- **Rows**:
BEGIN

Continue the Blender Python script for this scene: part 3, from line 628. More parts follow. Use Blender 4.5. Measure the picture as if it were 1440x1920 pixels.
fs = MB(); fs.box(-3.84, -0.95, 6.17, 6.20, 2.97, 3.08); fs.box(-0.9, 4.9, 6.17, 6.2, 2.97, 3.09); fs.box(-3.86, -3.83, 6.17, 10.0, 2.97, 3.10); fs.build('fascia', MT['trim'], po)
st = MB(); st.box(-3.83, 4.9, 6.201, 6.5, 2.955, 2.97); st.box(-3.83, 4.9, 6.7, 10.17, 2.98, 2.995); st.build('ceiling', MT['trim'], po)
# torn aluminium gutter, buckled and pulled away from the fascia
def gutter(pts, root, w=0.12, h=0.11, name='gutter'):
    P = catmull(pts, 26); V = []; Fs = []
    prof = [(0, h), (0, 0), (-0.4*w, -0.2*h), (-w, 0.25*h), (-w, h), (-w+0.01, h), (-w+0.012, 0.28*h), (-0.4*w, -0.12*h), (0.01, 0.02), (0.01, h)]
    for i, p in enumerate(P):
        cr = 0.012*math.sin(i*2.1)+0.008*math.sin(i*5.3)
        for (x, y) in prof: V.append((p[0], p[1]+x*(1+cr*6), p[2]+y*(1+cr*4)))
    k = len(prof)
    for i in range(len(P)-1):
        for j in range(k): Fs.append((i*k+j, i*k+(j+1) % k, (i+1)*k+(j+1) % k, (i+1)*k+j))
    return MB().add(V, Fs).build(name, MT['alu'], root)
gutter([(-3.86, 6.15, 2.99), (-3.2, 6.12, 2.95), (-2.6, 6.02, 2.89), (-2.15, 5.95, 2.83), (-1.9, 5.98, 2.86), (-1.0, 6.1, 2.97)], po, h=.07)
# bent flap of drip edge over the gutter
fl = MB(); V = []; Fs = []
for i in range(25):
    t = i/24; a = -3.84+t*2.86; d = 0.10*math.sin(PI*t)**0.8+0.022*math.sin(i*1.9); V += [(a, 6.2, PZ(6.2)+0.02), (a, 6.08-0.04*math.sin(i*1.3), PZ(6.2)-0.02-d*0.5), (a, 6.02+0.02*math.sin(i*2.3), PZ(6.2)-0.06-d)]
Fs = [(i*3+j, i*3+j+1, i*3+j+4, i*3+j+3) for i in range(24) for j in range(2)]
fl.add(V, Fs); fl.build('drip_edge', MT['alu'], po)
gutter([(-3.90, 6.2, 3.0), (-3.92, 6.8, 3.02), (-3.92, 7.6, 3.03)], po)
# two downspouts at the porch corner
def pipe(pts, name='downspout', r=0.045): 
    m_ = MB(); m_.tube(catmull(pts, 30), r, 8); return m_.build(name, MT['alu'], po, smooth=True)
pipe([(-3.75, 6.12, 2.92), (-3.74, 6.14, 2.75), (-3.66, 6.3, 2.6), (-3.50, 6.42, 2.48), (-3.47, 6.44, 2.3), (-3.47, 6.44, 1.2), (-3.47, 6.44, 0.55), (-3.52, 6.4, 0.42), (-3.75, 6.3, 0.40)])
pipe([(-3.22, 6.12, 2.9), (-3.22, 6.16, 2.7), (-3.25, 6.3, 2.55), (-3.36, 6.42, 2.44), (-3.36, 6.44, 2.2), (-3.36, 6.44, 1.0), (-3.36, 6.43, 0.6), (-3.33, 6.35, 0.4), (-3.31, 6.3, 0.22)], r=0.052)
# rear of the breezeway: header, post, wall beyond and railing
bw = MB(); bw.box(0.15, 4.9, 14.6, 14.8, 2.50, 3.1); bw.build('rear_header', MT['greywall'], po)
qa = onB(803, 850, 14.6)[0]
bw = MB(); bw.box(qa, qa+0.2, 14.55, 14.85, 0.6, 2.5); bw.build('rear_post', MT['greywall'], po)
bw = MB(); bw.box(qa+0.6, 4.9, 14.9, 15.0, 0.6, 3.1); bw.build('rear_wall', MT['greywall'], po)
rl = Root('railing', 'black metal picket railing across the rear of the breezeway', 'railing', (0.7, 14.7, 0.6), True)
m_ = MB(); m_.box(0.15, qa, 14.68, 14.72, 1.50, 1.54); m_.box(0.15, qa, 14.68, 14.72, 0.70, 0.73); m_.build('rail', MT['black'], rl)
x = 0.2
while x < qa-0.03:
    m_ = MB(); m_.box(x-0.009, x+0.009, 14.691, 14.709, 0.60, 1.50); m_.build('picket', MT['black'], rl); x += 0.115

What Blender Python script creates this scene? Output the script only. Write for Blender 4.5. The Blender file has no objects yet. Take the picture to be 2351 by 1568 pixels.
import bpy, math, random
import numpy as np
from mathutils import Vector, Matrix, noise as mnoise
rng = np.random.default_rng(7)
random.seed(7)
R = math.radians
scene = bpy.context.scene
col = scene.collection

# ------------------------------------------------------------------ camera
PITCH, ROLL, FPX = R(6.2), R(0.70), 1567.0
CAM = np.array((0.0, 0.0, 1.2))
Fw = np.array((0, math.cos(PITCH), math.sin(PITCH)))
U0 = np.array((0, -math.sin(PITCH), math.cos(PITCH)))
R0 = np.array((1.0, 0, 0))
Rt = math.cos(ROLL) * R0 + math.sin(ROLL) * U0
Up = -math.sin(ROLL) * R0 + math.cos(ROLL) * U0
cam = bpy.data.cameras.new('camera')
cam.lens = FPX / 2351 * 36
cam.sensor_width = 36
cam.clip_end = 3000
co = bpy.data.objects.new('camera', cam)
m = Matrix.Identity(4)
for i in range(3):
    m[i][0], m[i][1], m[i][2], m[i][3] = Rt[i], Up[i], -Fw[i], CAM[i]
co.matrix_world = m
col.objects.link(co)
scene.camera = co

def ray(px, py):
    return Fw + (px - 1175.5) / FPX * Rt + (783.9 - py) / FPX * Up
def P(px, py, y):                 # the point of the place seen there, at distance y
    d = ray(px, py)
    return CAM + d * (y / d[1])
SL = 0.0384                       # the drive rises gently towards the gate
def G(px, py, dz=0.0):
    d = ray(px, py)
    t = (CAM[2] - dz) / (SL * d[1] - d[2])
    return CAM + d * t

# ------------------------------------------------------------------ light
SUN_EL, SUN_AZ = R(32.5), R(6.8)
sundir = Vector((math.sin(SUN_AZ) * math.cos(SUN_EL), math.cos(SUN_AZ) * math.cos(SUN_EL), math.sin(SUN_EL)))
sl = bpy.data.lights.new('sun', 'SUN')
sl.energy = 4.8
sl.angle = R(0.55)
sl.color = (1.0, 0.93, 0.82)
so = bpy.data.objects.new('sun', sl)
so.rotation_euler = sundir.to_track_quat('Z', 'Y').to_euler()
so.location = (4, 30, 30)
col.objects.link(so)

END

- **Problem to work on**:
All of the data above should be transcribed exactly.

- **Answer to this exercise**:
Continue the Blender Python script for this scene: part 3, from line 628. More parts follow. Use Blender 4.5. Measure the picture as if it were 1440x1920 pixels.
fs = MB(); fs.box(-3.84, -0.95, 6.17, 6.20, 2.97, 3.08); fs.box(-0.9, 4.9, 6.17, 6.2, 2.97, 3.09); fs.box(-3.86, -3.83, 6.17, 10.0, 2.97, 3.10); fs.build('fascia', MT['trim'], po)
st = MB(); st.box(-3.83, 4.9, 6.201, 6.5, 2.955, 2.97); st.box(-3.83, 4.9, 6.7, 10.17, 2.98, 2.995); st.build('ceiling', MT['trim'], po)
# torn aluminium gutter, buckled and pulled away from the fascia
def gutter(pts, root, w=0.12, h=0.11, name='gutter'):
    P = catmull(pts, 26); V = []; Fs = []
    prof = [(0, h), (0, 0), (-0.4*w, -0.2*h), (-w, 0.25*h), (-w, h), (-w+0.01, h), (-w+0.012, 0.28*h), (-0.4*w, -0.12*h), (0.01, 0.02), (0.01, h)]
    for i, p in enumerate(P):
        cr = 0.012*math.sin(i*2.1)+0.008*math.sin(i*5.3)
        for (x, y) in prof: V.append((p[0], p[1]+x*(1+cr*6), p[2]+y*(1+cr*4)))
    k = len(prof)
    for i in range(len(P)-1):
        for j in range(k): Fs.append((i*k+j, i*k+(j+1) % k, (i+1)*k+(j+1) % k, (i+1)*k+j))
    return MB().add(V, Fs).build(name, MT['alu'], root)
gutter([(-3.86, 6.15, 2.99), (-3.2, 6.12, 2.95), (-2.6, 6.02, 2.89), (-2.15, 5.95, 2.83), (-1.9, 5.98, 2.86), (-1.0, 6.1, 2.97)], po, h=.07)
# bent flap of drip edge over the gutter
fl = MB(); V = []; Fs = []
for i in range(25):
    t = i/24; a = -3.84+t*2.86; d = 0.10*math.sin(PI*t)**0.8+0.022*math.sin(i*1.9); V += [(a, 6.2, PZ(6.2)+0.02), (a, 6.08-0.04*math.sin(i*1.3), PZ(6.2)-0.02-d*0.5), (a, 6.02+0.02*math.sin(i*2.3), PZ(6.2)-0.06-d)]
Fs = [(i*3+j, i*3+j+1, i*3+j+4, i*3+j+3) for i in range(24) for j in range(2)]
fl.add(V, Fs); fl.build('drip_edge', MT['alu'], po)
gutter([(-3.90, 6.2, 3.0), (-3.92, 6.8, 3.02), (-3.92, 7.6, 3.03)], po)
# two downspouts at the porch corner
def pipe(pts, name='downspout', r=0.045): 
    m_ = MB(); m_.tube(catmull(pts, 30), r, 8); return m_.build(name, MT['alu'], po, smooth=True)
pipe([(-3.75, 6.12, 2.92), (-3.74, 6.14, 2.75), (-3.66, 6.3, 2.6), (-3.50, 6.42, 2.48), (-3.47, 6.44, 2.3), (-3.47, 6.44, 1.2), (-3.47, 6.44, 0.55), (-3.52, 6.4, 0.42), (-3.75, 6.3, 0.40)])
pipe([(-3.22, 6.12, 2.9), (-3.22, 6.16, 2.7), (-3.25, 6.3, 2.55), (-3.36, 6.42, 2.44), (-3.36, 6.44, 2.2), (-3.36, 6.44, 1.0), (-3.36, 6.43, 0.6), (-3.33, 6.35, 0.4), (-3.31, 6.3, 0.22)], r=0.052)
# rear of the breezeway: header, post, wall beyond and railing
bw = MB(); bw.box(0.15, 4.9, 14.6, 14.8, 2.50, 3.1); bw.build('rear_header', MT['greywall'], po)
qa = onB(803, 850, 14.6)[0]
bw = MB(); bw.box(qa, qa+0.2, 14.55, 14.85, 0.6, 2.5); bw.build('rear_post', MT['greywall'], po)
bw = MB(); bw.box(qa+0.6, 4.9, 14.9, 15.0, 0.6, 3.1); bw.build('rear_wall', MT['greywall'], po)
rl = Root('railing', 'black metal picket railing across the rear of the breezeway', 'railing', (0.7, 14.7, 0.6), True)
m_ = MB(); m_.box(0.15, qa, 14.68, 14.72, 1.50, 1.54); m_.box(0.15, qa, 14.68, 14.72, 0.70, 0.73); m_.build('rail', MT['black'], rl)
x = 0.2
while x < qa-0.03:
    m_ = MB(); m_.box(x-0.009, x+0.009, 14.691, 14.709, 0.60, 1.50); m_.build('picket', MT['black'], rl); x += 0.115

What Blender Python script creates this scene? Output the script only. Write for Blender 4.5. The Blender file has no objects yet. Take the picture to be 2351 by 1568 pixels.
import bpy, math, random
import numpy as np
from mathutils import Vector, Matrix, noise as mnoise
rng = np.random.default_rng(7)
random.seed(7)
R = math.radians
scene = bpy.context.scene
col = scene.collection

# ------------------------------------------------------------------ camera
PITCH, ROLL, FPX = R(6.2), R(0.70), 1567.0
CAM = np.array((0.0, 0.0, 1.2))
Fw = np.array((0, math.cos(PITCH), math.sin(PITCH)))
U0 = np.array((0, -math.sin(PITCH), math.cos(PITCH)))
R0 = np.array((1.0, 0, 0))
Rt = math.cos(ROLL) * R0 + math.sin(ROLL) * U0
Up = -math.sin(ROLL) * R0 + math.cos(ROLL) * U0
cam = bpy.data.cameras.new('camera')
cam.lens = FPX / 2351 * 36
cam.sensor_width = 36
cam.clip_end = 3000
co = bpy.data.objects.new('camera', cam)
m = Matrix.Identity(4)
for i in range(3):
    m[i][0], m[i][1], m[i][2], m[i][3] = Rt[i], Up[i], -Fw[i], CAM[i]
co.matrix_world = m
col.objects.link(co)
scene.camera = co

def ray(px, py):
    return Fw + (px - 1175.5) / FPX * Rt + (783.9 - py) / FPX * Up
def P(px, py, y):                 # the point of the place seen there, at distance y
    d = ray(px, py)
    return CAM + d * (y / d[1])
SL = 0.0384                       # the drive rises gently towards the gate
def G(px, py, dz=0.0):
    d = ray(px, py)
    t = (CAM[2] - dz) / (SL * d[1] - d[2])
    return CAM + d * t

# ------------------------------------------------------------------ light
SUN_EL, SUN_AZ = R(32.5), R(6.8)
sundir = Vector((math.sin(SUN_AZ) * math.cos(SUN_EL), math.cos(SUN_AZ) * math.cos(SUN_EL), math.sin(SUN_EL)))
sl = bpy.data.lights.new('sun', 'SUN')
sl.energy = 4.8
sl.angle = R(0.55)
sl.color = (1.0, 0.93, 0.82)
so = bpy.data.objects.new('sun', sl)
so.rotation_euler = sundir.to_track_quat('Z', 'Y').to_euler()
so.location = (4, 30, 30)
col.objects.link(so)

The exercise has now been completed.